The transactions involved an aggregate amount of $5.03 billion notional outstanding at the end of the third quarter. Ambac said they were settled “for cash payments of approximately $520 million,” or about 10 cents on the dollar, resulting in positive adjustments to its total impairment reserves in the quarter.

In addition, third-quarter activity “such as reinsurance recaptures amounting to $311 million” had a positive impact on the surplus, while “credit ­derivative impairments” of $280 million had a negative impact.

Peter Poillon, managing director of investor relations at Ambac, would not comment on the company’s surplus. He said the statutory results were delayed because the company was “just completing our financial statements. No further comment other than that.”

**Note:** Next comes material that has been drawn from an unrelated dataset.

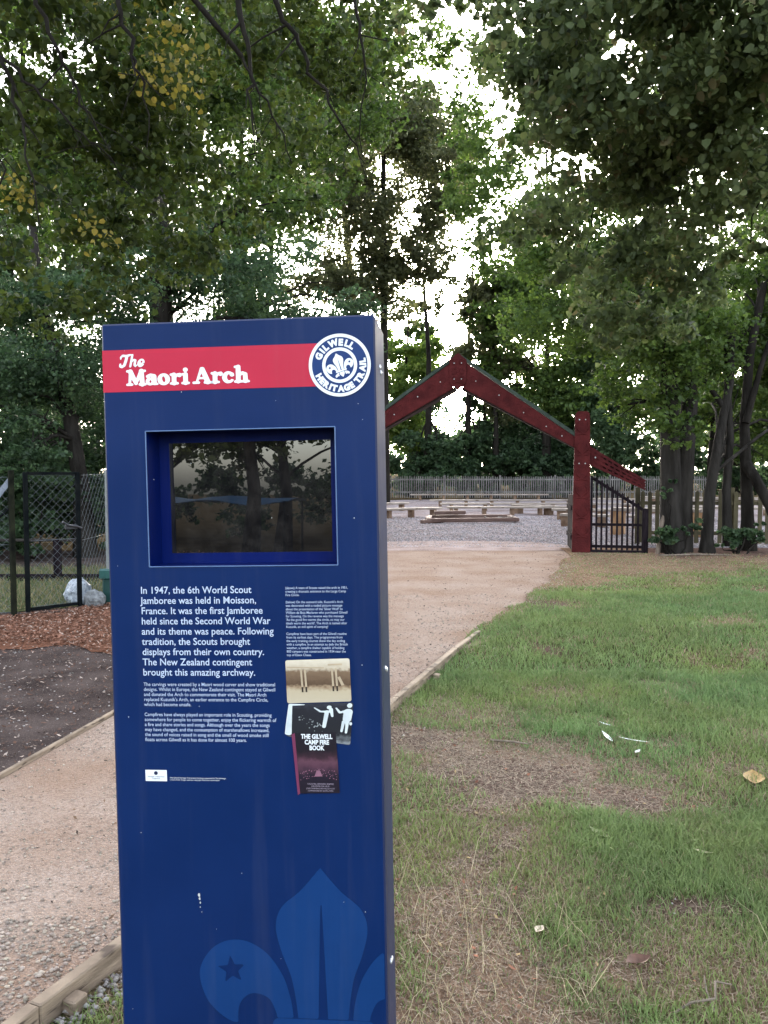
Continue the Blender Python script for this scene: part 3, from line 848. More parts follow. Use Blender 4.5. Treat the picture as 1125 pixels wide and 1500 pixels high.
def glyph_row(seq, x0, y0, s, slope, shear, h, vy=1.0):
    V2, F2 = [], []
    for fn, adv in seq:
        if fn is not None:
            v, f = march(lambda X, Y: fn(X, Y) - .012, -.3, 2.0, -.25, 1.75, h)
            b = len(V2)
            V2 += [(x0 + s * (x + shear * y), y0 + s * y * vy + slope * s * x) for x, y in v]
            F2 += [tuple(reversed([b + i for i in q])) for q in f]
        x0 += adv * s; y0 += adv * s * slope
    return V2, F2
seq = [(g_M, 1.66), (g_a, 1.02), (g_o, 1.06), (g_r, .98), (g_i, .68), (None, .26), (g_A, 1.56), (g_r, .96), (g_c, 1.0), (g_h, 1.2)]
tot = sum(a for _, a in seq)
s = (.3255 - .0545) / tot
v2, f2 = glyph_row(seq, .0545, -.1355, s, 0.0, 0.0, .055, .91)
# "The": slanted brush letters
def g_T(X, Y):
    return np.minimum.reduce([line_d(X, Y, [(.05, .98), (.02, 1.18), (.22, 1.34), (.6, 1.30), (1.0, 1.38), (1.22, 1.44)], [.08, .10, .13, .12, .12, .06]),
        line_d(X, Y, [(.74, 1.26), (.70, .7), (.62, .22), (.38, .04), (.14, .12), (.10, .34)], [.16, .17, .16, .13, .12, .10])])
def g_h2(X, Y):
    return np.minimum.reduce([seg_d(X, Y, (.22, .08), (.22, 1.38), .12), line_d(X, Y, [(.26, .55), (.50, .84), (.70, .74), (.70, .25), (.84, .08), (.98, .2)], [.07, .10, .13, .13, .09, .06])])
def g_e2(X, Y):
    D = np.maximum(ell_d(X, Y, (.46, .45), .42, .47), -ell_d(X, Y, (.50, .58), .13, .15))
    D = np.maximum(D, -poly_d(X, Y, [(.48, .36), (1.1, .30), (1.1, .46), (.48, .40)]))
    return np.minimum(D, seg_d(X, Y, (.1, .3), (.7, .44), .06))
seqT = [(g_T, 1.15), (g_h2, .98), (g_e2, .9)]
sT = .0185
v3, f3 = glyph_row(seqT, .0385, -.0950, sT, 0.0, .22, .055)
b = len(v2)
flat('title_lettering', v2 + v3, f2 + [tuple(b + i for i in q) for q in f3], .0016, M_WHITE)

# round badge
BC = (.5235, -.1053)
def ringmesh(c, r0, r1, n=96):
    vs, fs = [], []
    for i in range(n):
        a = 2 * math.pi * i / n
        vs += [(c[0] + r0 * math.cos(a), c[1] + r0 * math.sin(a)), (c[0] + r1 * math.cos(a), c[1] + r1 * math.sin(a))]
    for i in range(n):
        j = (i + 1) % n
        fs.append((2 * i, 2 * j, 2 * j + 1, 2 * i + 1))
    return vs, fs
badge = empty('badge', (0, 0, 0), None, None); badge.parent = sign
n = 96
flat('badge_disc', [(BC[0] + .064 * math.cos(2 * math.pi * i / n), BC[1] + .064 * math.sin(2 * math.pi * i / n)) for i in range(n)], [tuple(range(n - 1, -1, -1))], .0016, vinyl('badge_navy', (.012, .040, .155), spec=.22), badge)
v, f = ringmesh(BC, .0595, .0665); v_, f_ = ringmesh(BC, .0305, .0375)
flat('badge_rings', v + v_, [tuple(reversed(q)) for q in f] + [tuple(reversed([len(v) + i for i in q])) for q in f_], .0024, M_WHITE, badge)
def arc_text(body, c, r, amid, size, inward, step):
    V2, F2 = [], []
    ws = []
    for ch in body:
        vs_, fs_ = text_geo(ch, size, .0013) if ch != ' ' else ([], [])
        wd = (max(q[0] for q in vs_) - min(q[0] for q in vs_)) if vs_ else size * .22
        ws.append((vs_, fs_, wd * (.80 if ch == 'W' else .88 if ch == 'A' else .74 if ch == 'L' else 1)))
    tot_ = sum(q[2] for q in ws) + step * (len(ws) - 1)
    pos = -tot_ / 2
    for vs_, fs_, wd in ws:
        if vs_:
            mid = min(q[0] for q in vs_) + wd / 2
            a = amid - (pos + wd / 2) / r if not inward else amid + (pos + wd / 2) / r
            up = (math.cos(a), math.sin(a)) if not inward else (-math.cos(a), -math.sin(a))
            rt = (up[1], -up[0])
            bx, by = c[0] + r * math.cos(a), c[1] + r * math.sin(a)
            b = len(V2)
            V2 += [(bx + rt[0] * (x - mid) + up[0] * y, by + rt[1] * (x - mid) + up[1] * y) for x, y in vs_]
            F2 += [tuple(b + i for i in q) for q in fs_]
        pos += wd + step
    return V2, F2
a1 = arc_text('GILWELL', BC, .0420, math.radians(109), .0185, False, .0022)
a2 = arc_text('HERITAGE TRAIL', BC, .0555, math.radians(287), .0172, True, .0018)
flat('upper_wording', a1[0], a1[1], .0024, M_WHITE, badge)
flat('lower_wording', a2[0], a2[1], .0024, M_WHITE, badge)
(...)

Credit analysts said the unexpected results are unlikely to change the longer-term prospects for the company, which has not written new insurance since June 2008, according to Thomson Reuters data.

“We seem to be living in an extend-and-pretend world or a delay-and-pray world,” said David Havens, managing director at Hexagon Securities LLC.

Still, Havens said Ambac is too complicated for its regulator, the Wisconsin commissioner of insurance, to comfortably resolve its outstanding transactions, so allowing time for the insurer to commute its exposures is probably a good thing.

“Every day, every week, every quarter that they live on, they continue to have a range of options that they might be able to somehow exercise that will enable them to survive,” Havens said.

Another item in the filing that garnered attention was that Ambac expects to receive about $440 million in tax refunds in the fourth quarter under the Worker, Homeownership and Business Act signed into law by President Obama on Nov. 6.

The legislation is known better for extending unemployment benefits and renewing the $8,000 tax incentive for first-time homebuyers, but it also includes tax relief for businesses that made profits within the past five years and incurred losses in 2008 and 2009.

“A number of companies that … got clobbered over the past couple of years but haven’t gone bankrupt at this point are going to get a little assistance here — they are going to get an actual check in the mail,” Havens said. “I would guess that [Ambac] probably will run through the money but that delays it.”

Poillon said the company found out about the tax refund when it was signed into law, adding that Ambac had not lobbied for the bill. “We had nothing to do with that,” he said.

Other bond insurers may also stand to benefit. 

Yesterday, MBIA Inc. released its own 8K filing stating that it may be eligible for as much as $500 million in tax relief. MBIA did not post an operating loss in 2008, and losses in the first three quarters of this year are not large enough to ­qualify for the full amount of the ­assistance, so eligibility will be determined by its fourth-quarter results, the filing said.

Assured Guaranty Ltd. is currently analyzing the new legislation to see if it qualifies for the assistance, according to spokeswoman Betsy Castenir. Radian Asset Assurance Inc. does “not expect any significant benefit” from the legislation, said spokeswoman Emily ­Riley.

Comments were not available at press time from Financial Guaranty Insurance Co., CIFG Assurance North America Inc., Syncora Guarantee Inc, or ACA Financial Guaranty Corp.